À un certain moment, l'humanité (il faut l'espérer du moins) fera une indigestion à force de consommer la bouillie-du-meilleur-et-du-pire-tout-mélangé de l'Internet à coeur de jour et voudra renouer avec une vie plus normale, plus humaine. Jouer, étudier, travailler, prendre de l'air, s'amuser en famille, marcher, courir, lire, enfin n'importe quoi pour retrouver un certain équilibre. La solution de rechange aux écrans jour et nuit, en matière d'information, c'est le bon vieux journal quotidien imprimé, qui a fait ses preuves comme outil de civilisation. Mais nos entreprises de presse, pour des raisons sans doute économiques ou par manque de vision, ont misé sur une armée de zombies qui ouvriront à toute heure du jour ou de la nuit leurs pages Web pour picosser une nouvelle ici, une chronique là, des photos ailleurs. Au Québec, la situation est dramatique avec la disparition récente de six quotidiens papier (et numériques) de langue française, s'ajoutant à l'abandon du papier par La Presse quelques années plus tôt.

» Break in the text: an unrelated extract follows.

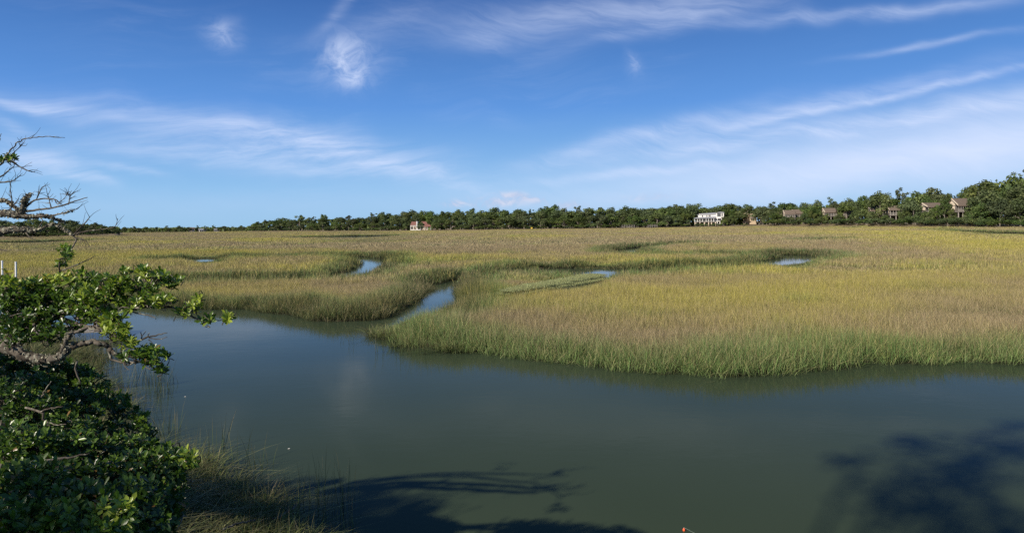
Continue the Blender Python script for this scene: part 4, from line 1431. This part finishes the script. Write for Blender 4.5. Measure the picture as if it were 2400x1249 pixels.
# fine dead twigs
tw = MB()
for c in bare_branches[:18] + bare_limbs:
    P, rad = px_path(c, 5)
    for _ in range(8):
        i = rng.randint(2, len(P))
        d = P[i] - P[i - 1]
        d = d / np.linalg.norm(d) + rng.normal(0, 0.7, 3)
        d[2] += 0.35
        d /= np.linalg.norm(d)
        L = rng.uniform(0.03, 0.13)
        q = curve_pts([P[i], P[i] + d * L * .5 + rng.normal(0, .006, 3), P[i] + d * L + rng.normal(0, .012, 3)], 3)
        tw.tube(local(q), np.linspace(0.0028, 0.0012, len(q)), 4)
o = tw.build('dead_twigs', M['bark'], oak); o['kind'] = 'stuff'
leafy_limbs = [
    [(-1500, 900, 6.2, 90), (-800, 770, 6.1, 76), (-260, 800, 5.9, 60), (-90, 800, 5.5, 44), (0, 806, 5.3, 36), (55, 832, 5.2, 26), (100, 842, 5.15, 21), (140, 838, 5.1, 17), (160, 815, 5.1, 15), (185, 808, 5.1, 14), (215, 802, 5.1, 13), (245, 806, 5.1, 12), (262, 822, 5.1, 10), (278, 836, 5.1, 7)],
    [(136, 838, 5.1, 13), (150, 812, 5.08, 11), (160, 786, 5.05, 10), (182, 776, 5.05, 8), (205, 770, 5.05, 7), (235, 775, 5.0, 5)],
    [(-1300, 860, 6.2, 64), (-700, 730, 6.1, 50), (-260, 760, 6.0, 40), (-60, 752, 5.8, 28), (20, 750, 5.7, 20), (100, 745, 5.6, 15), (150, 735, 5.5, 11), (185, 720, 5.4, 8), (215, 702, 5.3, 6), (250, 690, 5.2, 4), (290, 668, 5.2, 3)],
    [(-1100, 700, 6.2, 44), (-600, 690, 6.0, 36), (-260, 720, 5.7, 30), (-60, 690, 5.6, 18), (30, 672, 5.5, 11), (100, 668, 5.5, 8), (140, 655, 5.5, 5)],
]
for c in leafy_limbs:
    P, rad = px_path(c, 6, 0.005)
    rad = [q * 0.45 for q in rad]
    MB().tube(local(P), rad, 9, 0.2).build('limb', M['bark'], oak, True)
# lichen tufts clinging to the bare limbs
lich = []
for c, cnt, dens_ in ((bare_limbs[0], 900, 0.9), (bare_limbs[1], 1000, 0.9), (bare_branches[0], 260, 0.8), (bare_limbs[3], 300, 0.7), (bare_branches[3], 60, .6), (leafy_limbs[0], 700, .8), (leafy_limbs[1], 120, .8)):
    P, rad = px_path(c, 10)
    if len(c) > 4 or c[0][0] < -100: rad = [q * 0.55 for q in rad]
    px_ = np.array([to_px(*p)[0] for p in P])
    ok = np.where((px_ > -60) & (px_ < 175))[0]
    for _ in range(cnt):
        i = ok[rng.randint(len(ok))]
        d = rng.normal(0, 1, 3); d /= np.linalg.norm(d)
        lich.append((P[i] + d * rad[i] * rng.uniform(0.75, 1.35) + rng.normal(0, 0.005, 3), d))
C = np.array([l[0] for l in lich]) - ORI
V, Q = quads_cloud(C, np.array([l[1] for l in lich]), 0.011, rng)
o = link('lichen', mesh_np('lichen', V, Q, M['lichen']), oak); o['kind'] = 'stuff'

leafy_branches = [
    [(185, 745, 5.4, 6), (230, 750, 5.3, 5), (285, 745, 5.2, 4), (300, 730, 5.15, 3.4), (335, 720, 5.1, 3.2), (370, 718, 5.1, 3), (410, 722, 5.05, 2.6), (445, 738, 5.05, 2.2), (475, 752, 5.0, 1.8), (505, 752, 5.0, 1.3), (532, 746, 5.0, .9)],
    [(235, 700, 5.3, 4), (265, 680, 5.2, 3), (300, 672, 5.2, 2.5), (350, 668, 5.15, 2), (392, 672, 5.1, 1.4)],
    [(262, 822, 5.1, 5), (285, 842, 5.1, 4), (310, 850, 5.1, 3), (335, 848, 5.05, 2.5), (362, 862, 5.05, 2), (375, 870, 5.05, 1.6), (388, 866, 5.05, 1)],
    [(255, 818, 5.1, 4), (262, 842, 5.1, 3.0), (290, 850, 5.1, 2.2), (300, 856, 5.1, 1.8), (318, 848, 5.05, 1.4)],
    [(270, 790, 5.05, 3.4), (300, 796, 5.05, 2.6), (328, 798, 5.0, 2.2), (345, 790, 5.0, 2.0), (368, 786, 5.0, 1.6), (392, 780, 5.0, .9)],
    [(328, 800, 5.0, 1.6), (332, 790, 5.0, 1.4), (330, 778, 5.0, .9)],
    [(345, 790, 5.0, 1.4), (350, 780, 5.0, .8)], [(350, 792, 5.0, 1.3), (372, 795, 5.0, 1), (392, 790, 5.0, .7)],
    [(332, 788, 5.0, 1), (342, 776, 5.0, .7)], [(348, 795, 5.0, 1.1), (358, 805, 5.0, .7)],
    [(300, 812, 5.05, 2.6), (340, 822, 5.05, 2), (375, 834, 5.0, 1.5), (408, 844, 5.0, .8)],
    [(140, 745, 5.5, 7), (200, 765, 5.3, 5), (240, 768, 5.2, 4), (268, 762, 5.15, 3), (280, 745, 5.1, 2)],
    [(100, 668, 5.5, 4), (160, 690, 5.4, 3), (210, 672, 5.4, 2.4), (230, 650, 5.4, 1.4)],
    [(310, 730, 5.1, 1.6), (355, 742, 5.1, 1.2), (366, 748, 5.1, .7)],
    [(345, 668, 5.15, 1.8), (300, 650, 5.15, 1.5), (294, 636, 5.15, 1.0)],
    [(30, 672, 5.5, 4), (20, 650, 5.5, 3), (10, 630, 5.5, 1.5)], [(80, 760, 5.3, 4), (85, 780, 5.2, 3), (108, 792, 5.2, 2), (112, 806, 5.2, 1)],
    [(180, 846, 5.1, 3), (178, 870, 5.1, 2.2), (190, 900, 5.1, 1.6)],
]
for c in leafy_branches:
    P, rad = px_path(c, 5, 0.002)
    MB().tube(local(P), rad, 5, 0.1).build('branch', M['bark'], oak, True)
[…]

Il nous reste Le Devoir, qui a clairement entrepris de larguer son lectorat en retirant du journal papier la quasi-totalité des actualités pour se concentrer sur des reportages, analyses, textes d'opinion et chroniques. Je reste abonné au Devoir mais je n'en retire plus beaucoup de plaisir. Heureusement, nous pouvons toujours lire les deux quotidiens de Québécor, pas mon idéal de présentation mais excellents dans leur genre. Et même là, l'horizon s'assombrit avec la suppression de l'édition du dimanche et l'abandon des presses dans la région de Québec. Ce n'est qu'une question de temps avant que la grande noirceur recouvre l'ensemble du Québec et que les kiosques à journaux prennent le chemin des musées. On dit que l'occasion fait le larron. L'Internet a créé l'occasion et les petits et grands barons de la presse, sans vision et sans scrupules, ont fait le reste.

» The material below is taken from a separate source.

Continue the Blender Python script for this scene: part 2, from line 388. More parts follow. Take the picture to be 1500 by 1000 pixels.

Doit-on se surprendre que le public se méfie de plus en plus du hachis indigeste que déversent leurs écrans, où l'excellence côtoie les excréments dans la même marmite, où il est souvent difficile de distinguer entre les deux? La population n'est pas gavée d'information au point d'indigérer, elle est affamée. De bons journaux quotidiens imprimés sur papier, faits avec soin, à l'ancienne, trouveraient des millions de preneurs trop heureux de retrouver le plaisir de lire un compte rendu accessible et cohérent des actualités des 24 heures précédentes. Sur le plan de l'information, l'Internet restera toujours là, accessible, pour concurrencer, pour combler les vides, donner accès aux médias d'ailleurs, suivre un événement majeur en temps réel et bien plus. Mais ce que l'Internet n'a pas la capacité de faire, c'est de remplacer l'expérience multi-sensorielle de lecture de 24, 36 ou davantage de pages imprimées, livrées tous les jours à domicile ou achetées en kiosque. Les entreprises de presse ont voulu jouer aux apprentis sorciers. Elles nous ont abandonnés et nous en payons le prix.